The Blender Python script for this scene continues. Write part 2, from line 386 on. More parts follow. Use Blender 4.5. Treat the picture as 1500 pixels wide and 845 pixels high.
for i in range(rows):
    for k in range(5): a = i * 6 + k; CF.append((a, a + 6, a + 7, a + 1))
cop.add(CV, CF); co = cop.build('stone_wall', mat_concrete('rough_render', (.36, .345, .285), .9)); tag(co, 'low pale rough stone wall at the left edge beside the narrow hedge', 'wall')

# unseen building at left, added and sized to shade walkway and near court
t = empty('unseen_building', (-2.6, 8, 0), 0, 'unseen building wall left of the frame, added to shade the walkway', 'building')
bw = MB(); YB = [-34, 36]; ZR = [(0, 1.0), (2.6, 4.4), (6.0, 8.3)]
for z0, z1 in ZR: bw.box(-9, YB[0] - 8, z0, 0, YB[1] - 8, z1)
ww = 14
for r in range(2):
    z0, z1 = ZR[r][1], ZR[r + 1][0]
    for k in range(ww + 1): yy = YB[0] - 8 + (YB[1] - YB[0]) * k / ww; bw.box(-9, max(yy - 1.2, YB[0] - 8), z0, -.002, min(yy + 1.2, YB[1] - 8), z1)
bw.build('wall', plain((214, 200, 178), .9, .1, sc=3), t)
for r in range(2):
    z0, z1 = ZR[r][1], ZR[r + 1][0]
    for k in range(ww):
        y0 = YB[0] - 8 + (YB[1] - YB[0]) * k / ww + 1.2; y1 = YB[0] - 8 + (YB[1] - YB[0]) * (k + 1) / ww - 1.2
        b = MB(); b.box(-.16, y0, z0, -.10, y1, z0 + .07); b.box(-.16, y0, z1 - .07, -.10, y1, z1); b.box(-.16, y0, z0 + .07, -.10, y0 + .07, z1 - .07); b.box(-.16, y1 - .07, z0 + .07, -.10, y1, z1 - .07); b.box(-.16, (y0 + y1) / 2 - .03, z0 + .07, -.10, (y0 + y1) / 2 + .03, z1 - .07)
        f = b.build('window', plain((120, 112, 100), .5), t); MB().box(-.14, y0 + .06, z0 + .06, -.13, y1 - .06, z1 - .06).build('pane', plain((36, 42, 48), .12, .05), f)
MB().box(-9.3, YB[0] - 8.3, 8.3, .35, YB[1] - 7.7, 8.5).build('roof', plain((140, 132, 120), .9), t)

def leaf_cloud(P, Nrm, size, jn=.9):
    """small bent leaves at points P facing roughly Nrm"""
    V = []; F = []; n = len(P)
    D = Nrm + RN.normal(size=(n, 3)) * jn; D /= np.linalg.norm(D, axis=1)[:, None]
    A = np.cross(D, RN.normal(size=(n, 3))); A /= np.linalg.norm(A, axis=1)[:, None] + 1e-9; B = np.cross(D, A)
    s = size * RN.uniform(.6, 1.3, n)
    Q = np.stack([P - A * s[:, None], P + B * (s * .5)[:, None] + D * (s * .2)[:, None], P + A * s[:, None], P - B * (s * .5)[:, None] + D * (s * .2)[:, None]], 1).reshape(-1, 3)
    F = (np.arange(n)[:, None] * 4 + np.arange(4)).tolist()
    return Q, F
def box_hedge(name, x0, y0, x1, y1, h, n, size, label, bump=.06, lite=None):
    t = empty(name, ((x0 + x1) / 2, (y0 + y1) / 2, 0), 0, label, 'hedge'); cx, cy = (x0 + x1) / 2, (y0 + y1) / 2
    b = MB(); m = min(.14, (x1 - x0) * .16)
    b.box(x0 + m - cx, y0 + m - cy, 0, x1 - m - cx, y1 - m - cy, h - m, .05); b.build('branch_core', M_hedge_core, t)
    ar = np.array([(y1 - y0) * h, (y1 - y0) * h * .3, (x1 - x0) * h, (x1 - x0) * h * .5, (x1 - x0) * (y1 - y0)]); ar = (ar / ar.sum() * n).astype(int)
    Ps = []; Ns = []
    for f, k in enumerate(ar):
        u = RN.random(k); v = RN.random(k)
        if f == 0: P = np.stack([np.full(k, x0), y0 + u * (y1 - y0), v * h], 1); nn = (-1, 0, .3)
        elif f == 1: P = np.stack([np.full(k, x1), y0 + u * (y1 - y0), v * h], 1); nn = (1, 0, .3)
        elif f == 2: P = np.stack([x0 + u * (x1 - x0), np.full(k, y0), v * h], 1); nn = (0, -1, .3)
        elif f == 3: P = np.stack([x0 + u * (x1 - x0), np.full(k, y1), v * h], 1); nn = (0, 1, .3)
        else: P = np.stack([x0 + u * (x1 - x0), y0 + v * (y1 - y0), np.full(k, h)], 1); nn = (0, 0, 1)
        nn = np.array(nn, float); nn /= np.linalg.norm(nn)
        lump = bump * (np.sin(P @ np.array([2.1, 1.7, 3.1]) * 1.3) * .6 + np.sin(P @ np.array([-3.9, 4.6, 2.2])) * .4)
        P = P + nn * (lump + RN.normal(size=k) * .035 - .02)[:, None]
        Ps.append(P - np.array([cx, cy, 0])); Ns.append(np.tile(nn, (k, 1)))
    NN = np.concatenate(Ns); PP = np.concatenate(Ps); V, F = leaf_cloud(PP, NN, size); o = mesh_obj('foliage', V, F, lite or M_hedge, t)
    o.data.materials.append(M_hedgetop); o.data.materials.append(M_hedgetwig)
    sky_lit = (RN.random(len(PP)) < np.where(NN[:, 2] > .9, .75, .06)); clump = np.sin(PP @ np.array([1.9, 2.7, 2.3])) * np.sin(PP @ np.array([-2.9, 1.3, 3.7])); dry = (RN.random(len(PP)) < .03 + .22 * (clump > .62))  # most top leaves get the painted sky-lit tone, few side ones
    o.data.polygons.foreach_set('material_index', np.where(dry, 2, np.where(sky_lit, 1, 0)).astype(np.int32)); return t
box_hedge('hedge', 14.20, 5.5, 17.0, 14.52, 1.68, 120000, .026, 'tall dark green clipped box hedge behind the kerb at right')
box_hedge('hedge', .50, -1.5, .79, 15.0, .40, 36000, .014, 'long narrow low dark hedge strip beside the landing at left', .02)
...
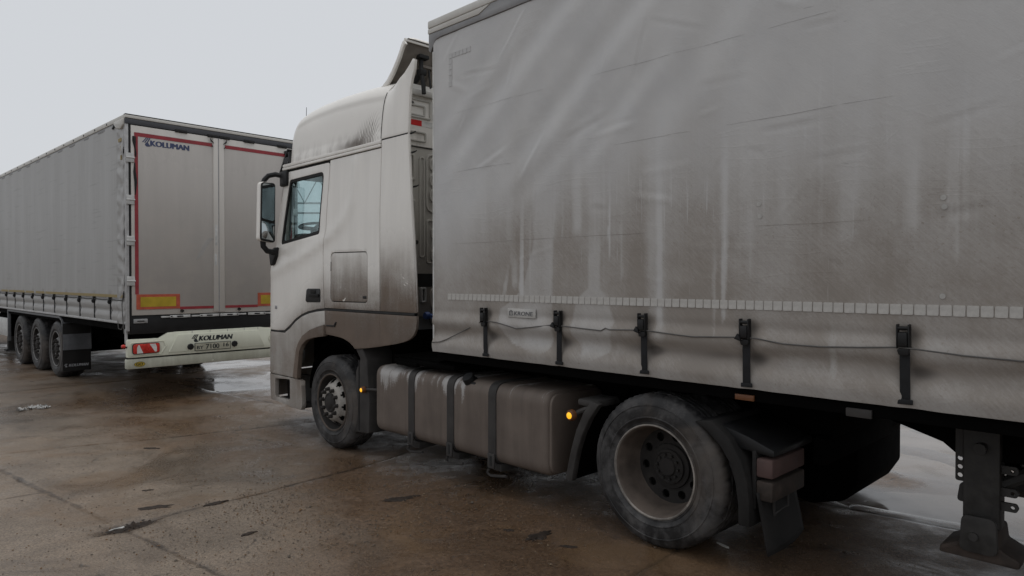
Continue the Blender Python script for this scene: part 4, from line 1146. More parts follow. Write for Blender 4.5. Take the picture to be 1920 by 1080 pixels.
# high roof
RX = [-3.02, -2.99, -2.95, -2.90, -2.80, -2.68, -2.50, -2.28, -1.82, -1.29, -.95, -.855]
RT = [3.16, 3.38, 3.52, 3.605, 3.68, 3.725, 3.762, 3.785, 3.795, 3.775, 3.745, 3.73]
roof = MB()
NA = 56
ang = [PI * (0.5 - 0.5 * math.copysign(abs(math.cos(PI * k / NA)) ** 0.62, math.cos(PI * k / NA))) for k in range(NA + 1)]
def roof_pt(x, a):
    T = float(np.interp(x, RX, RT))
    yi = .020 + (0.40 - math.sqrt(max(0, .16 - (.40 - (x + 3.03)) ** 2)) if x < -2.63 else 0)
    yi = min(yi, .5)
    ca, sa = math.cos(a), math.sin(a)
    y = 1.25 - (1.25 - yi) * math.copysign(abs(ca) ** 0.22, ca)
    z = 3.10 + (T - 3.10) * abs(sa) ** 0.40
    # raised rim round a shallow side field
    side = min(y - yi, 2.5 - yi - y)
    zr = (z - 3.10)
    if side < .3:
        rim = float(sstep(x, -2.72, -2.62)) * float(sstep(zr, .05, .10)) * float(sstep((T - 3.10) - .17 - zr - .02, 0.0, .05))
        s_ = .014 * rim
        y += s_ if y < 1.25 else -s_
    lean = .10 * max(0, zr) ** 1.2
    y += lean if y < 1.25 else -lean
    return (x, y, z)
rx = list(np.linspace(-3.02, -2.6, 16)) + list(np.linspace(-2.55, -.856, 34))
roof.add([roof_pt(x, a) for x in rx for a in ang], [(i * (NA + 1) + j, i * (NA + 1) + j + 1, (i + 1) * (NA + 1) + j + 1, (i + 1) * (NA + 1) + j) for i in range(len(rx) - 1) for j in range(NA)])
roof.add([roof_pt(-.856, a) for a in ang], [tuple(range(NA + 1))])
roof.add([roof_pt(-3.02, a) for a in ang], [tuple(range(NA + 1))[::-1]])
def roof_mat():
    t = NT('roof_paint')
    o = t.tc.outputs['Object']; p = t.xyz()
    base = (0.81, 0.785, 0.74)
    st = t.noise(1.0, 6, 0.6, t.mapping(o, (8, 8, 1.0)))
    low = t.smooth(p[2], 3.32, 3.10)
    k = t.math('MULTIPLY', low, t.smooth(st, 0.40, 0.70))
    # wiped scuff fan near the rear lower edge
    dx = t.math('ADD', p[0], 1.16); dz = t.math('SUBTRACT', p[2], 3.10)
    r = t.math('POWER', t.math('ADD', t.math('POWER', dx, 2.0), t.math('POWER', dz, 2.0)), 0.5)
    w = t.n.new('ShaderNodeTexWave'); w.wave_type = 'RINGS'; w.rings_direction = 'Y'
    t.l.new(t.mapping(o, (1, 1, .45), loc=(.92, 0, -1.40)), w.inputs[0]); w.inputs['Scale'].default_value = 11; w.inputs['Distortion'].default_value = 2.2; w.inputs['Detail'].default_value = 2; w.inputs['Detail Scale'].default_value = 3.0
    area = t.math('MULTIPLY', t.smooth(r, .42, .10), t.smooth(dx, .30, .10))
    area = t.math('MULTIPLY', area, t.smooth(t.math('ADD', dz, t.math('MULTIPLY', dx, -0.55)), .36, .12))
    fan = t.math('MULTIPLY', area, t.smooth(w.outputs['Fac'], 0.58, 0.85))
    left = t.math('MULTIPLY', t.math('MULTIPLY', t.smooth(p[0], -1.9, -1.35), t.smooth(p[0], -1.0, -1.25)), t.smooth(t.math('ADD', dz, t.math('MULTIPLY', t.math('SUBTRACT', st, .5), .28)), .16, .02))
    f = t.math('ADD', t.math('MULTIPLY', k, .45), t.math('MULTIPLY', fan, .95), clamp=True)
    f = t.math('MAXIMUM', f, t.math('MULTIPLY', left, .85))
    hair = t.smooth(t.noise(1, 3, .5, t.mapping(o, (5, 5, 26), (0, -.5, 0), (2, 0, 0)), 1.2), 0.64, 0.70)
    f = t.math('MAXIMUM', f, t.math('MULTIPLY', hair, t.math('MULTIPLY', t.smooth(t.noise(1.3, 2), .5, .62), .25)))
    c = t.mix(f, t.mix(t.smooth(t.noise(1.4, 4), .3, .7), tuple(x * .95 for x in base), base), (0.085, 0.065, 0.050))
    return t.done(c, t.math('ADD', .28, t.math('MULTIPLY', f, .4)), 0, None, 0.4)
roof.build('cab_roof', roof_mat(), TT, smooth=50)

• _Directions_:
Please return, exactly as they appear, the lines starting at the one that contains "NN = np.concatenate(Ns);" and ending at the one that contains "box_hedge('hedge', .50, -1.5, .79, 15.0, .40, 36000, .014, 'long".

• _Exercise output_:
    NN = np.concatenate(Ns); PP = np.concatenate(Ps); V, F = leaf_cloud(PP, NN, size); o = mesh_obj('foliage', V, F, lite or M_hedge, t)
    o.data.materials.append(M_hedgetop); o.data.materials.append(M_hedgetwig)
    sky_lit = (RN.random(len(PP)) < np.where(NN[:, 2] > .9, .75, .06)); clump = np.sin(PP @ np.array([1.9, 2.7, 2.3])) * np.sin(PP @ np.array([-2.9, 1.3, 3.7])); dry = (RN.random(len(PP)) < .03 + .22 * (clump > .62))  # most top leaves get the painted sky-lit tone, few side ones
    o.data.polygons.foreach_set('material_index', np.where(dry, 2, np.where(sky_lit, 1, 0)).astype(np.int32)); return t
box_hedge('hedge', 14.20, 5.5, 17.0, 14.52, 1.68, 120000, .026, 'tall dark green clipped box hedge behind the kerb at right')
box_hedge('hedge', .50, -1.5, .79, 15.0, .40, 36000, .014, 'long narrow low dark hedge strip beside the landing at left', .02)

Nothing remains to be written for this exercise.